▸ WHAT IS BEING ASKED:
Scan the data beneath this task and copy each line that includes "objects".

*** SUPPLIED INFORMATION

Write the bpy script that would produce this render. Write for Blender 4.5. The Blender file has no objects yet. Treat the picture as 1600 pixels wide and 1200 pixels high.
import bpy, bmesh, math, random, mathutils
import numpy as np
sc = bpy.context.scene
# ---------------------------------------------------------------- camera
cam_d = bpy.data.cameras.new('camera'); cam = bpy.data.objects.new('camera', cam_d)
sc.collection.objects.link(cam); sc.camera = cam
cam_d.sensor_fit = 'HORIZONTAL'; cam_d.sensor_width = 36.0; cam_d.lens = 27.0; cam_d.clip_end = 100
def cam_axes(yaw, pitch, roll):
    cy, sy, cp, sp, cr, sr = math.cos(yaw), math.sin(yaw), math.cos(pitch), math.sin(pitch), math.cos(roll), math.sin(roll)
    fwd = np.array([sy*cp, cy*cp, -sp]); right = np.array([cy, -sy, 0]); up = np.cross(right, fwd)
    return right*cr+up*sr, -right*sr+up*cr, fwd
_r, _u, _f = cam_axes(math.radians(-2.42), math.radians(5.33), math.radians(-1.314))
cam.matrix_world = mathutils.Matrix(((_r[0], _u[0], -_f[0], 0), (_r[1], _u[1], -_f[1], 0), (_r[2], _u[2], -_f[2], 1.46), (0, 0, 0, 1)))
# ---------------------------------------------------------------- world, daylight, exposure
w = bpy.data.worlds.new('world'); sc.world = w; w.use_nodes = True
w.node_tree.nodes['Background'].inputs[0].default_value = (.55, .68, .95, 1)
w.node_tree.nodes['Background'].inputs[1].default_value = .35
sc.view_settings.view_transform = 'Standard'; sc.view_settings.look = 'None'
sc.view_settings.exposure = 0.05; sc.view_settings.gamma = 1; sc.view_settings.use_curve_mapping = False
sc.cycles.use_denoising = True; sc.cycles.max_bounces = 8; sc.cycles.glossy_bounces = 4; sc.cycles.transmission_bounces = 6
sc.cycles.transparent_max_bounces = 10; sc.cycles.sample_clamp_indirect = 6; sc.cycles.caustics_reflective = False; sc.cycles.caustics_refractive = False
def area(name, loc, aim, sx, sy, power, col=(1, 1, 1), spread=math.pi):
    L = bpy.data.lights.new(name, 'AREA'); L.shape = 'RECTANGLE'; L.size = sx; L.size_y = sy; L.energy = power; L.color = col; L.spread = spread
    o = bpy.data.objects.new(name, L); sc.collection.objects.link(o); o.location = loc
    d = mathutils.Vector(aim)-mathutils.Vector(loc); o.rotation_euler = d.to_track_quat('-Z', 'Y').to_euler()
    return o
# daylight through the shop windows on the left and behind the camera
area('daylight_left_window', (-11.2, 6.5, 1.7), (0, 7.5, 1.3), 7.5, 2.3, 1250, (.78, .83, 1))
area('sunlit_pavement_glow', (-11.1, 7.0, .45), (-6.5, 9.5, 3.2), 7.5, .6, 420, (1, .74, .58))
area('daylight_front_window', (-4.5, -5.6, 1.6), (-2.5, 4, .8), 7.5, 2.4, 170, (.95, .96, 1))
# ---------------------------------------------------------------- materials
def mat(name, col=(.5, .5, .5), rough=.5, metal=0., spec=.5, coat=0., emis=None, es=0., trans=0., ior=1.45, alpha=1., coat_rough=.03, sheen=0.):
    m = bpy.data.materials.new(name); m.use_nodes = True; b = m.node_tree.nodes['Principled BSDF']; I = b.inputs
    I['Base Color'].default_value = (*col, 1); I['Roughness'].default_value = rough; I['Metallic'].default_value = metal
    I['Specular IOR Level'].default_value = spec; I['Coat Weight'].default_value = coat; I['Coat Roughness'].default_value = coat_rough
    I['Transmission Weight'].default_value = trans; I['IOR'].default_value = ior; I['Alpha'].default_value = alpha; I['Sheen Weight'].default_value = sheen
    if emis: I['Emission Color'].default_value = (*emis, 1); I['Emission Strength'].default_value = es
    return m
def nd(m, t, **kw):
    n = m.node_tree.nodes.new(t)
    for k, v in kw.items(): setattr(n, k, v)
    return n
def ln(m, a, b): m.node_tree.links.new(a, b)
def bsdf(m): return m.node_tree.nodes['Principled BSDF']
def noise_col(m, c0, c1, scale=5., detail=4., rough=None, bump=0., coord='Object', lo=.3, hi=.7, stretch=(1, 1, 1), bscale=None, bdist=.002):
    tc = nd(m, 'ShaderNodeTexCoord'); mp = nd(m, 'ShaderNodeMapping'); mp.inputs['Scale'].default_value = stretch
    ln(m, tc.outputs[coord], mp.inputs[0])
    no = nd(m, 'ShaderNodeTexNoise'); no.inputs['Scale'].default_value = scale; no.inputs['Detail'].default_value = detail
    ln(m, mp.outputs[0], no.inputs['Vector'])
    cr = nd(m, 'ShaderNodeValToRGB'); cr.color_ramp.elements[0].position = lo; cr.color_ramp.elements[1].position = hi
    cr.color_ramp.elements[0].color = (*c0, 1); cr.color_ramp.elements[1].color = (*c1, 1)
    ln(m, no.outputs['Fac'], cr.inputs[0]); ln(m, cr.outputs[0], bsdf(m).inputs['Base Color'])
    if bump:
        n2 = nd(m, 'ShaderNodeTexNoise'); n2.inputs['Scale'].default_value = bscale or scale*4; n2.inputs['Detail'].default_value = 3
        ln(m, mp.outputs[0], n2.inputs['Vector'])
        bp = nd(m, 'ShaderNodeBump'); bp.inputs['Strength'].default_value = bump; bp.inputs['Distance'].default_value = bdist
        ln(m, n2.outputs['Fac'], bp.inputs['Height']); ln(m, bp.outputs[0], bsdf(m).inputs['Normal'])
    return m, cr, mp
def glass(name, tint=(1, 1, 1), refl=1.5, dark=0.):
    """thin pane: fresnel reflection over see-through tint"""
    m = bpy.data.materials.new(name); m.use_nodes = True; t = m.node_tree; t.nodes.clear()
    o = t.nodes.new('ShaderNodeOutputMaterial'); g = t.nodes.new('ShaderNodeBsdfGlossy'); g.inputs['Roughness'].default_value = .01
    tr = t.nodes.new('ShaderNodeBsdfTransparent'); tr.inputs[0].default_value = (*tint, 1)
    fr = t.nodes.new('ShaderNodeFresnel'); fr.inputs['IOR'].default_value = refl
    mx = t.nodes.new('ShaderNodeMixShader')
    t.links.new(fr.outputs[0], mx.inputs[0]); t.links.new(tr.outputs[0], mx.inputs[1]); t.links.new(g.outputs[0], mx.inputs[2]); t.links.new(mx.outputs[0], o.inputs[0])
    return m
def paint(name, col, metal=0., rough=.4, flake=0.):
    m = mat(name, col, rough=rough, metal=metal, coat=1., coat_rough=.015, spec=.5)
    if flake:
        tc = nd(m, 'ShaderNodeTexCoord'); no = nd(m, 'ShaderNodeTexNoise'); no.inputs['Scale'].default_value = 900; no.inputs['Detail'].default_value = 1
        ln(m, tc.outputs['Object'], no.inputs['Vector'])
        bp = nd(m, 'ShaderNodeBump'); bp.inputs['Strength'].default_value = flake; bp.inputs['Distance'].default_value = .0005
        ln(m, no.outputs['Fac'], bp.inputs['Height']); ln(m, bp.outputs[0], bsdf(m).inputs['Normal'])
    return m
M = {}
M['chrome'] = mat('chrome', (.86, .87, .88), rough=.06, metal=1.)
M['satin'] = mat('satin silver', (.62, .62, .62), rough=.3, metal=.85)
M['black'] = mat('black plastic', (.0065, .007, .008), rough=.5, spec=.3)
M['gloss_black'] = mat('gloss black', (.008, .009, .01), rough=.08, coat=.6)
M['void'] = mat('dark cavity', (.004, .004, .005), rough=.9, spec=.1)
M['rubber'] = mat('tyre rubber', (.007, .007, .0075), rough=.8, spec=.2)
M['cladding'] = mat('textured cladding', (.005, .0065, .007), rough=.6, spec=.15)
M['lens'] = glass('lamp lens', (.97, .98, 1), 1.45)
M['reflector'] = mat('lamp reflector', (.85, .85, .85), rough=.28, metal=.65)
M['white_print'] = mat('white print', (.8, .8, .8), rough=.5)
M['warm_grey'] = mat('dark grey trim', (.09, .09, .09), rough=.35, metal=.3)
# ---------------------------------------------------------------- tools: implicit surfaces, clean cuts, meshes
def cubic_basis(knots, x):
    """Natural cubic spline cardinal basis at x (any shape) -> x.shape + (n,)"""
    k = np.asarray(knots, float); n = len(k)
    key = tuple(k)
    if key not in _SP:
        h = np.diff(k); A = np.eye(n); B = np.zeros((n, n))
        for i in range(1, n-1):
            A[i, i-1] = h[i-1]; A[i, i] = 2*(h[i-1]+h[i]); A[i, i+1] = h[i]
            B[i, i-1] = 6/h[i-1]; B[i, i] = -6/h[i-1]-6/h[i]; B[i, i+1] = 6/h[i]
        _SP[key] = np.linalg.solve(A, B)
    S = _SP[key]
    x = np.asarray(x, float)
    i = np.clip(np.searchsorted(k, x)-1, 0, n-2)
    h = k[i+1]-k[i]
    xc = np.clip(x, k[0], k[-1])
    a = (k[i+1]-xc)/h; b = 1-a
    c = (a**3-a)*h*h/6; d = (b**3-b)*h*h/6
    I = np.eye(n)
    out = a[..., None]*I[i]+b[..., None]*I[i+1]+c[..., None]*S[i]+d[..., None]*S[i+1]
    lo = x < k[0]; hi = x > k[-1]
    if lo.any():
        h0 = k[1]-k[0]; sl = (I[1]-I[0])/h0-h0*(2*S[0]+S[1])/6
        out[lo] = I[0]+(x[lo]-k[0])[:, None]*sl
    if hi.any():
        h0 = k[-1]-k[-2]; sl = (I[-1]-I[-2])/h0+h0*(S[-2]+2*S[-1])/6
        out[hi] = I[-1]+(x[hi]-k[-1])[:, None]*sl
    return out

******

▸ SOLUTION FOR THIS PROBLEM:
Write the bpy script that would produce this render. Write for Blender 4.5. The Blender file has no objects yet. Treat the picture as 1600 pixels wide and 1200 pixels high.
cam_d = bpy.data.cameras.new('camera'); cam = bpy.data.objects.new('camera', cam_d)
sc.collection.objects.link(cam); sc.camera = cam
    o = bpy.data.objects.new(name, L); sc.collection.objects.link(o); o.location = loc